In the book, co-written with Tom Carter, Jones says he never liked lying. He says he refused, despite the begging of underlings, to tell angry promoters that he hadn’t shown up for some of his hundreds of missed performances because a relative had died or his transportation arrangements had been aborted or some other lie. No, he said, tell them he was drunk.

“I don’t think there are any inaccuracies,” he writes of the book. “I know there is no insincerity. So much misinformation has been printed about me, and I never understood why. The truth was always outrageous enough. Why did writers feel they had to add anything to it?”

This is just a guess, and certainly not intended as any justification for shoddy journalism, but at least some of the media distortion of his story was probably to be expected. Much of the time the press had little chance to know the truth, because Jones, so full of self-loathing, wasn’t seeking opportunities to do interviews.

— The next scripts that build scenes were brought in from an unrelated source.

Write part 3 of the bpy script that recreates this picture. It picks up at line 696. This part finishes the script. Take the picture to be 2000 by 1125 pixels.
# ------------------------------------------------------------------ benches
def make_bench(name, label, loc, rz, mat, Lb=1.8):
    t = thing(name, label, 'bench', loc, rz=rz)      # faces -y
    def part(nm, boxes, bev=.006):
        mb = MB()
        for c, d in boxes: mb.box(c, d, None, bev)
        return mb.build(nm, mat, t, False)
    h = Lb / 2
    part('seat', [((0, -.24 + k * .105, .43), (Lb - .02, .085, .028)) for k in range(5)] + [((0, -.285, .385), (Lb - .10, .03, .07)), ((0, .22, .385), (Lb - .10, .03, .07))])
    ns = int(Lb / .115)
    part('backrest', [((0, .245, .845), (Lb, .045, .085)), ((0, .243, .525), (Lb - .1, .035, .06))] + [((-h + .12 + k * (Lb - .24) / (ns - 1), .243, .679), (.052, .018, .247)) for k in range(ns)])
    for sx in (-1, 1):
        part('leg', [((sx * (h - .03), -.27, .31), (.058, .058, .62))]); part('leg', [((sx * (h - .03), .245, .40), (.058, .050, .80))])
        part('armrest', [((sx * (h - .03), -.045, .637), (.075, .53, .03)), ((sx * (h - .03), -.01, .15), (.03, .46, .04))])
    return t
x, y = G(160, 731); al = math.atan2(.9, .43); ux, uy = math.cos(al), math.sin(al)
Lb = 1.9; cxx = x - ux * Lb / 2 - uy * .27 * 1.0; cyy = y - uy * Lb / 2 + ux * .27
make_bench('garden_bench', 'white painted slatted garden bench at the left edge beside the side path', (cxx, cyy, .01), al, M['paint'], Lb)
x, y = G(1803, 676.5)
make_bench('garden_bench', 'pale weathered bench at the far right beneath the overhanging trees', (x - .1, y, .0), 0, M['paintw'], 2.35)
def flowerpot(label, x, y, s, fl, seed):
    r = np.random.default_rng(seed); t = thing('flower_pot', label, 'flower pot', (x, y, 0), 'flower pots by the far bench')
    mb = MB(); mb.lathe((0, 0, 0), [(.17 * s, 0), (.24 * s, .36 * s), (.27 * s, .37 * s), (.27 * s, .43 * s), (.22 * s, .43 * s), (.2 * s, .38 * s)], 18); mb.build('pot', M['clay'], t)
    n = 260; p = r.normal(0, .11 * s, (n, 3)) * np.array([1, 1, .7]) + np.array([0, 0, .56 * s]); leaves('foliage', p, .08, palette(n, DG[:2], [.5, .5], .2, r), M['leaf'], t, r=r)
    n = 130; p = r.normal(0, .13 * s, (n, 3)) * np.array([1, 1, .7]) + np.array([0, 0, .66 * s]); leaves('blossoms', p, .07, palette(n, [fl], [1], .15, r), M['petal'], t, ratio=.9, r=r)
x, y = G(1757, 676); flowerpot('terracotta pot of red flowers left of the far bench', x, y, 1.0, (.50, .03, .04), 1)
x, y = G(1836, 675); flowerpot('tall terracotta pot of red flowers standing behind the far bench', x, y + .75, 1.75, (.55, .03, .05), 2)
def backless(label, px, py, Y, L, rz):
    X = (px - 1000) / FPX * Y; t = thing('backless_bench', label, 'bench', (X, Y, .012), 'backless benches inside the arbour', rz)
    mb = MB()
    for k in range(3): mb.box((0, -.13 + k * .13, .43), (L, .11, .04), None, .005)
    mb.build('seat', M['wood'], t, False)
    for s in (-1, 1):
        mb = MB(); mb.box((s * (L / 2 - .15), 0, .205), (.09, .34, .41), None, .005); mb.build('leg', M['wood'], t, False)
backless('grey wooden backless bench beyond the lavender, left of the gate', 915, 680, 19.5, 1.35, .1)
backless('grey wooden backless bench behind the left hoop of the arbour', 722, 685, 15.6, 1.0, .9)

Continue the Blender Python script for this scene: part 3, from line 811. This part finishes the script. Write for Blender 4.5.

For many years when he did occasionally do them, he wasn’t terribly forthcoming or coherent because of heavy drinking and/or cocaine abuse.

Now, thanks partly to Tom Carter but mostly to Jones’ own decision to let his fourth wife straighten out a life on which most people had long since given up, he is not only coherent but unbelievably frank.

His story is amazing. The fact that he is man enough to so unflinchingly tell it is even more so.

Tritt tour invades Europe

Travis Tritt led a diverse troupe of Nashville stars across the Atlantic recently on a so-called “Rockin’ Country Tour” that appears to have made major inroads into the market for a couple of the acts.

Tritt and the likably rebellious band Confederate Railroad, New York-rooted singer-songwriter Victoria Shaw, the veteran Charlie Daniels Band and the recently reunited Highway 101 played five shows in various combinations with none of the shows featuring all five of the acts.

They sold out the 2,000-seat Shepherd’s Bush Empire in London, drew 5,000 to an 8,000-seat venue in Stuttgart, attracted another 2,000 in Rotterdam, 700 (for Tritt) in a Dublin nightclub and 1,500 in a 2,000-seater in Interlaken, Switzerland.

“I’d say it was a tremendous success,” says the tour’s booker, Trisha Walker-Cunningham, a native Briton who has been arranging transoceanic tours by Nashville acts for nearly two decades.

Walker-Cunningham says Tritt made a promising beachhead for his international reputation but adds that Confederate Railroad and Shaw had the most pronounced effect on the tour’s audiences, each because they displayed “tremendous rapport” with fans. Shaw is to return to Europe in September to open shows for a tour by an American favorite of Europeans, Don Williams.

Despite this tour’s impressiveness, Walker-Cunningham says she is “very disheartened” by Nashville record executives’ lack of international interest and by the disinterest of European record executives, who are so involved in rock and pop musics that they don’t accord country music much of their time.

She makes a point of saying that none of the acts on the tour lost money, despite the fact that they were new to the market, but she also says that American country acts wishing to expand their careers to the international scene would be well advised to scale down their entourages and expectations because of the high cost of overseas airfares and hotel rooms.

She says Victoria Shaw’s work this fall with Don Williams will be acoustic, just Shaw and her guitar.

Brooks-Dunn video showcase

Brooks & Dunn, an act that has tended to avoid TV and music videos far more than usual these days, will see its forthcoming video single, “A Man This Lonely,” showcased exclusively on CMT during July because of the duo’s selection as the cable channel’s July Showcase Artist.

A ballad co-written by Dunn, “A Man This Lonely” is a lonely male’s declaration of love for the woman who transformed his life. The video was shot at a southwest Texas mission built for the recent ABC-TV miniseries “Dead Man’s Walk.”